Chi dicesse, pertanto, che l’amore altro non è che una «reazione» a posteriori ad un valore avvertito, disconescerebbe la natura del suo movimento, già delineata con tanta precisione da Platone! L’amore non consiste nel «fissare», per così dire, in modo affermativo ed emozionale un valore dato che sta dinanzi a noi. Ma neanche si volge a oggetti dati (o persone reali) esclusivamente in ragione dei valori che essi possiedono e che siano già «dati» ancor prima che s’instauri l’amore. In questa idea c’è ancora una volta quel «fissare» il fatto prettamente empirico, che all’amore è tanto alieno. Nell’amore noi avvertiamo certamente il valore positivo dell’oggetto amato, per esempio la bellezza, la grazia, la bontà d’una persona; ma questo possiamo farlo anche senza alcun amore per quella persona. L’amore esiste solamente là dove al valore già dato «come reale» nella persona si aggiunge ancora il movimento, l’intenzione verso ulteriori valori «superiori» possibili, valori superiori rispetto a quelli già esistenti e dati – ma non dati di già come qualità positive.
Essi sono co-intesi soltanto come possibile «fondamento» della struttura d’una totalità e d’una forma. L’amore, pertanto, anticipa sempre alla persona empiricamente data un’immagine «ideale» del valore, per così dire, un’immagine che viene però colta a un tempo come la sua autentica esistenza e il suo genuino valore «veri» e «reali», solo che non sono ancora dati nel sentimento. Questa «immagine del valore» è certamente già modellata sui valori già dati empiricamente nel sentimento – e solamente in quanto è modellata su di essi non si verifica alcuna introiezione, né un’empatia proiettiva, ecc., e quindi neanche alcuna illusione -, ma non è nemmeno contenuta in essi empiricamente, come se fosse una «determinazione» ed un’esigenza obiettivamente ideale perché divenga un tutto ancora più bello e migliore.
Il significato creativo dell’amore (riconosciuto anche da Platone) consiste proprio nel fatto che esso è un movimento nella direzione verso l’«esser-superiore del valore». Ciò non vuol dire che l’amore crea da se stesso i valori e l’esser-superiori dei valori.
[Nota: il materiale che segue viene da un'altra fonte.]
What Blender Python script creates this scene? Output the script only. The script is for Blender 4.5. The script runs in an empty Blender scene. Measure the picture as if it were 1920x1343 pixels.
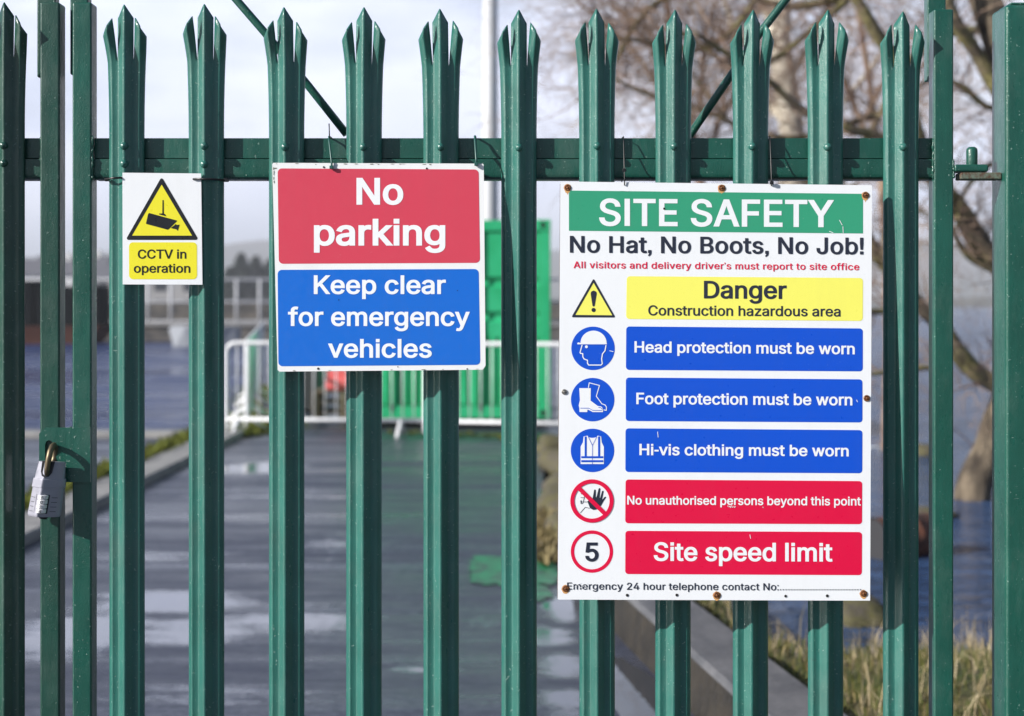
import bpy, bmesh, math, random
from mathutils import Vector, Matrix
from mathutils.geometry import delaunay_2d_cdt
R = math.radians
S = bpy.context.scene

# ------------------------------------------------------------------ camera, sky, sun, exposure
D, EYE, F, HZ = 3.0, 1.53, 2941.0, 570.0        # metres to the gate, eye height, focal length in px, horizon row
cam = bpy.data.cameras.new('camera'); camo = bpy.data.objects.new('camera', cam); S.collection.objects.link(camo)
camo.location = (0, -D, EYE); camo.rotation_euler = (R(90), 0, 0)
cam.sensor_width = 36; cam.lens = F * 36 / 1920; cam.shift_y = -(671.5 - HZ) / 1920
cam.clip_start = 0.05; cam.clip_end = 9000
cam.dof.use_dof = True; cam.dof.focus_distance = 2.965; cam.dof.aperture_fstop = 3.7; cam.dof.aperture_blades = 0
S.camera = camo

SUN_EL, SUN_AZ = R(26.5), R(64)                  # azimuth measured left of the camera's back
sd = Vector((-math.sin(SUN_AZ) * math.cos(SUN_EL), -math.cos(SUN_AZ) * math.cos(SUN_EL), math.sin(SUN_EL)))
sun = bpy.data.lights.new('sun', 'SUN'); sun.energy = 5.0; sun.angle = R(0.5); sun.color = (1.0, 0.96, 0.90)
suno = bpy.data.objects.new('sun', sun); S.collection.objects.link(suno)
suno.rotation_euler = (-sd).to_track_quat('-Z', 'Y').to_euler(); suno.location = (-6, -6, 8)

W = bpy.data.worlds.new('World'); S.world = W; W.use_nodes = True
nt = W.node_tree; nt.nodes.clear()
def wn(t, **k):
    n = nt.nodes.new(t)
    for a, b in k.items(): setattr(n, a, b)
    return n
out = wn('ShaderNodeOutputWorld'); bg = wn('ShaderNodeBackground'); bg.inputs[1].default_value = 0.05
sky = wn('ShaderNodeTexSky', sky_type='NISHITA', sun_disc=False, sun_elevation=SUN_EL,
         sun_rotation=math.atan2(sd.x, sd.y))
sky.air_density = 1.0; sky.dust_density = 0.6; sky.ozone_density = 3.0
tc = wn('ShaderNodeTexCoord'); sep = wn('ShaderNodeSeparateXYZ')
mp = wn('ShaderNodeMapping'); mp.inputs['Scale'].default_value = (1.6, 1.6, 5.0)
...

Niente affatto! Ma in relazione ad ogni possibile senso e ricezione dei valori, anzi anche ad ogni preferenza relativamente alla sfera della percezione e della preferenza – tanto più, quindi, in relazione all’intera sfera, fondata sulla preferenza, del volere, dello scegliere e dell’agire -, l’amore fa sì che per queste sfere di fatti vengano all’esistenza valori completamente nuovi e superiori. Questo vuol dire che l’amore è creativo per un’«esistenza» relativa a queste sfere.